Give the data again exactly, from its opening line through the line in which "COL = scn.collection" appears.

▶

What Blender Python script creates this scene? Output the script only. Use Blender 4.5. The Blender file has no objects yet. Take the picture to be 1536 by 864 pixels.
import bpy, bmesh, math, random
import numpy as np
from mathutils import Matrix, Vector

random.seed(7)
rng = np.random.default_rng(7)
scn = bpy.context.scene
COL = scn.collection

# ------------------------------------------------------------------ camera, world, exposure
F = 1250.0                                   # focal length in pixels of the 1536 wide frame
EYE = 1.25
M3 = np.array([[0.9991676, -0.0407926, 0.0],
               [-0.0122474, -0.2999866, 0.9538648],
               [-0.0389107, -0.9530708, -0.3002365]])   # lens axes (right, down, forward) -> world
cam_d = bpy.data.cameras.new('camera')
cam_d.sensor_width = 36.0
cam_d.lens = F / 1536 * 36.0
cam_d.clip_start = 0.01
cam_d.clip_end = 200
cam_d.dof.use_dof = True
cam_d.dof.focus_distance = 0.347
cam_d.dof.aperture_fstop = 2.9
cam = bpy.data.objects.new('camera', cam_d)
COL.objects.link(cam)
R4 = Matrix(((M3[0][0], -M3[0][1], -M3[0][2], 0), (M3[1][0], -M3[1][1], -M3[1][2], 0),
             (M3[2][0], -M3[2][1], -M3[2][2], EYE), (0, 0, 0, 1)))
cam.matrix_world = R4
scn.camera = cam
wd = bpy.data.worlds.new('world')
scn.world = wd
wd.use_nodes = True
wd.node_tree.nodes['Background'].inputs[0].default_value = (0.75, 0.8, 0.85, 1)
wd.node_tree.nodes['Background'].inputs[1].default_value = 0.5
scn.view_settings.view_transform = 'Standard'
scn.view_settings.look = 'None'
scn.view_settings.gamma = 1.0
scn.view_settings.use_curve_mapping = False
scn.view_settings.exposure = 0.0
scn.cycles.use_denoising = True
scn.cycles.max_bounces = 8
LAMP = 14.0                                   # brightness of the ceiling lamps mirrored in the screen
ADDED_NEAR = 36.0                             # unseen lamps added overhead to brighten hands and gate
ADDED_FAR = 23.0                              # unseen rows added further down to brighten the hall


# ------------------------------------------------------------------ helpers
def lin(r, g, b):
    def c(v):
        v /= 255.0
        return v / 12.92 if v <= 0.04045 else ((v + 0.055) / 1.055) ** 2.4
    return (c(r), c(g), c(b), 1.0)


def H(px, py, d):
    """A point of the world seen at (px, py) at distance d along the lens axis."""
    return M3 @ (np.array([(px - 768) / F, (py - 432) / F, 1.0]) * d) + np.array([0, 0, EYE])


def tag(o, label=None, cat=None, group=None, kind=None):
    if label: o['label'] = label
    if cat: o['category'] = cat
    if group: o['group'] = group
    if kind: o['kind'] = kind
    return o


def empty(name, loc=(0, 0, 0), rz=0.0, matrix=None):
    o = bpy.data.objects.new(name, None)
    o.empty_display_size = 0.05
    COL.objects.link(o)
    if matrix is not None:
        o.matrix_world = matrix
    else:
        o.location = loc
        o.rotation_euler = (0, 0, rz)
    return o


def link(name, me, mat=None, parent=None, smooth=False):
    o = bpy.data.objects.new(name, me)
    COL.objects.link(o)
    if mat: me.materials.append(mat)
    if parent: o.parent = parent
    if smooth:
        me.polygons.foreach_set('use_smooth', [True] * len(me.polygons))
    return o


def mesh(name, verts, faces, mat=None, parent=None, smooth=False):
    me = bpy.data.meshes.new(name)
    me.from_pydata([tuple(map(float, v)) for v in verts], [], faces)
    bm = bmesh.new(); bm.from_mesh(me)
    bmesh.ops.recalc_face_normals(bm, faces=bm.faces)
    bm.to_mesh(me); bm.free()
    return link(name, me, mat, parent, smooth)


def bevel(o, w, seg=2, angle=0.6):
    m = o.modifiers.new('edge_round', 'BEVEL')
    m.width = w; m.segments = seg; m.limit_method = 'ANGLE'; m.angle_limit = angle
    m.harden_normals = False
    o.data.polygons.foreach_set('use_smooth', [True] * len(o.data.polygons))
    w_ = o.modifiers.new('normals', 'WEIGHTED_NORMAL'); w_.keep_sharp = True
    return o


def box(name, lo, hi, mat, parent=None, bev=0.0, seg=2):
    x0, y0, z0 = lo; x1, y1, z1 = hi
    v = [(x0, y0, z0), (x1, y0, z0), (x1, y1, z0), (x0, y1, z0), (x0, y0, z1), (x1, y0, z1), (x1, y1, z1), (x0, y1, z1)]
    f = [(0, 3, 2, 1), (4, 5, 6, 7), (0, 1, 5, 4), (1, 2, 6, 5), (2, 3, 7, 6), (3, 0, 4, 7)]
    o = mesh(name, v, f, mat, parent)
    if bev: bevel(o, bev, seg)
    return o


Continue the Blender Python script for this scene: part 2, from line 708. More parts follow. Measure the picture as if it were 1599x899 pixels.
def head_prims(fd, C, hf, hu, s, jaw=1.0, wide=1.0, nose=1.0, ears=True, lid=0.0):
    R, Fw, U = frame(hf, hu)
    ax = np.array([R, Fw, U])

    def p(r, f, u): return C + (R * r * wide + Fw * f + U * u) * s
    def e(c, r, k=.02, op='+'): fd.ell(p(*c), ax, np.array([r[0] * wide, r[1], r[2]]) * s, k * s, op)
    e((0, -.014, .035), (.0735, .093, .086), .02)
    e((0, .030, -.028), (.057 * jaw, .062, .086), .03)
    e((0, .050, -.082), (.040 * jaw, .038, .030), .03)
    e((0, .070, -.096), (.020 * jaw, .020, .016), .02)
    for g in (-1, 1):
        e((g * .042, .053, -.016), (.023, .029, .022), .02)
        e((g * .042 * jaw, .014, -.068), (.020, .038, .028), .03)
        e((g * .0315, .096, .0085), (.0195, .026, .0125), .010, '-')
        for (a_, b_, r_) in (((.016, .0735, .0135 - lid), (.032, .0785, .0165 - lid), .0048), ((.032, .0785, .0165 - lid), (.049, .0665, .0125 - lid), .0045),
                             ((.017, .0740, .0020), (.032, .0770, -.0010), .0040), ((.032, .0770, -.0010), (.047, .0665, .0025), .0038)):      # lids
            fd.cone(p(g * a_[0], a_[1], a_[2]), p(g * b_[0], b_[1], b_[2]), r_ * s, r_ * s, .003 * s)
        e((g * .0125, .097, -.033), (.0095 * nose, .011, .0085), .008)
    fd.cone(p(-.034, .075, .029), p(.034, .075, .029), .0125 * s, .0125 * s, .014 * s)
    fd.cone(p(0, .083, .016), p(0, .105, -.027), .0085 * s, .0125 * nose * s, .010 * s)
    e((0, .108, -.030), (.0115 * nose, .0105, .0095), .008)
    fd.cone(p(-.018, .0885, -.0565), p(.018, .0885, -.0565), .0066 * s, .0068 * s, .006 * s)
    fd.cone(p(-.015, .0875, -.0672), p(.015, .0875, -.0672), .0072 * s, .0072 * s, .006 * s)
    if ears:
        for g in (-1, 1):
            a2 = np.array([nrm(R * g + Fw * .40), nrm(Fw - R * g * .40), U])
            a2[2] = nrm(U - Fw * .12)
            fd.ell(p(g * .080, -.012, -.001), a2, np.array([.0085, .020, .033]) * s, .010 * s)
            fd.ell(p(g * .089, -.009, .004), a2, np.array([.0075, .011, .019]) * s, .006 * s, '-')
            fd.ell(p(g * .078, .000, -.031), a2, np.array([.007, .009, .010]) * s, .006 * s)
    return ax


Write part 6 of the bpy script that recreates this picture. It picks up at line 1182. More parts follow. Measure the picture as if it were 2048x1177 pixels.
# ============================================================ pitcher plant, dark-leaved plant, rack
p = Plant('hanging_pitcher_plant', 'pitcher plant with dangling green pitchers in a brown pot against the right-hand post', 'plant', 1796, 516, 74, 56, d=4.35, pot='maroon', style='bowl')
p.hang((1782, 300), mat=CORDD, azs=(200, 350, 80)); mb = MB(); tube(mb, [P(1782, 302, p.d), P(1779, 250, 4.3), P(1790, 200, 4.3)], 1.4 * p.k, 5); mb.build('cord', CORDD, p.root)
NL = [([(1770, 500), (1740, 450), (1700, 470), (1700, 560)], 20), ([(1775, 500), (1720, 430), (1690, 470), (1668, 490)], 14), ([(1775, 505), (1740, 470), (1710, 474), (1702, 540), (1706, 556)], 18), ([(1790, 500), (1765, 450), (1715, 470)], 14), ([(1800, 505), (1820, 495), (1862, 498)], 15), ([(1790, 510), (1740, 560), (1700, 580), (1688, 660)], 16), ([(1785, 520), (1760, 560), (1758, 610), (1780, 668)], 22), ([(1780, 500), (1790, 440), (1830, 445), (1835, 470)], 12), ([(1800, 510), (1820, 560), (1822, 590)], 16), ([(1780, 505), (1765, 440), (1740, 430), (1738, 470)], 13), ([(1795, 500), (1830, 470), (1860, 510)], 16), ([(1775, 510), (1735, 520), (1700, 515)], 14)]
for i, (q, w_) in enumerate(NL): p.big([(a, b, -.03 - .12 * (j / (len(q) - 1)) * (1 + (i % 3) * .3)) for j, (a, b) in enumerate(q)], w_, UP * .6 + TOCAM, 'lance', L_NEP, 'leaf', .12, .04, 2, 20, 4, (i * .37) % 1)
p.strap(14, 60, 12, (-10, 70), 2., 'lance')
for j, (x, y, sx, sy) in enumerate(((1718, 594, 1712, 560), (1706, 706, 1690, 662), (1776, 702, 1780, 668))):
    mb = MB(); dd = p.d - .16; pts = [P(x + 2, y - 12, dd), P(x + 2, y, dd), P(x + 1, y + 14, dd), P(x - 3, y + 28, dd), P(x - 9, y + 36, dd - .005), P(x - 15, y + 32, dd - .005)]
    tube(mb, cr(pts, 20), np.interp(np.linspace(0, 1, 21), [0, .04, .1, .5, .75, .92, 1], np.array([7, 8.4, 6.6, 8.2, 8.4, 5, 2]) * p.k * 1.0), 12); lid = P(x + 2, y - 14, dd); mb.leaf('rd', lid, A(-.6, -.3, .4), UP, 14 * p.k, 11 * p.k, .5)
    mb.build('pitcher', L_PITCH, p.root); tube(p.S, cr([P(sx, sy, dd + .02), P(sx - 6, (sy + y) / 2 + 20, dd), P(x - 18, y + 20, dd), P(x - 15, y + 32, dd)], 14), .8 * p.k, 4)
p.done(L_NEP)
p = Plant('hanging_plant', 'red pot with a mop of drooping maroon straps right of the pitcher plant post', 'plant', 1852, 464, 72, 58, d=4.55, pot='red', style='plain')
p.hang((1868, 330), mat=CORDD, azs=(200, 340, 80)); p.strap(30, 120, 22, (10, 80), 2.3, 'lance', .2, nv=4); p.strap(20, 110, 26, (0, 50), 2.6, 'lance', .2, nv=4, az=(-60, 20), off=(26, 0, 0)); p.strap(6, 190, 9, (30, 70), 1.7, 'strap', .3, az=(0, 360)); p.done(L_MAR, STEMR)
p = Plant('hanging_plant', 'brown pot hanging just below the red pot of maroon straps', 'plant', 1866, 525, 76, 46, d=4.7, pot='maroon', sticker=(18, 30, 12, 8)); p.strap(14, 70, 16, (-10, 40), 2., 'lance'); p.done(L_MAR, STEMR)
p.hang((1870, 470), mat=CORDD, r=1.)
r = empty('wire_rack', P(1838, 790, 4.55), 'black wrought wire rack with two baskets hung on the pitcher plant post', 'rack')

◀

### Exercise response
What Blender Python script creates this scene? Output the script only. Use Blender 4.5. The Blender file has no objects yet. Take the picture to be 1536 by 864 pixels.
import bpy, bmesh, math, random
import numpy as np
from mathutils import Matrix, Vector

random.seed(7)
rng = np.random.default_rng(7)
scn = bpy.context.scene
COL = scn.collection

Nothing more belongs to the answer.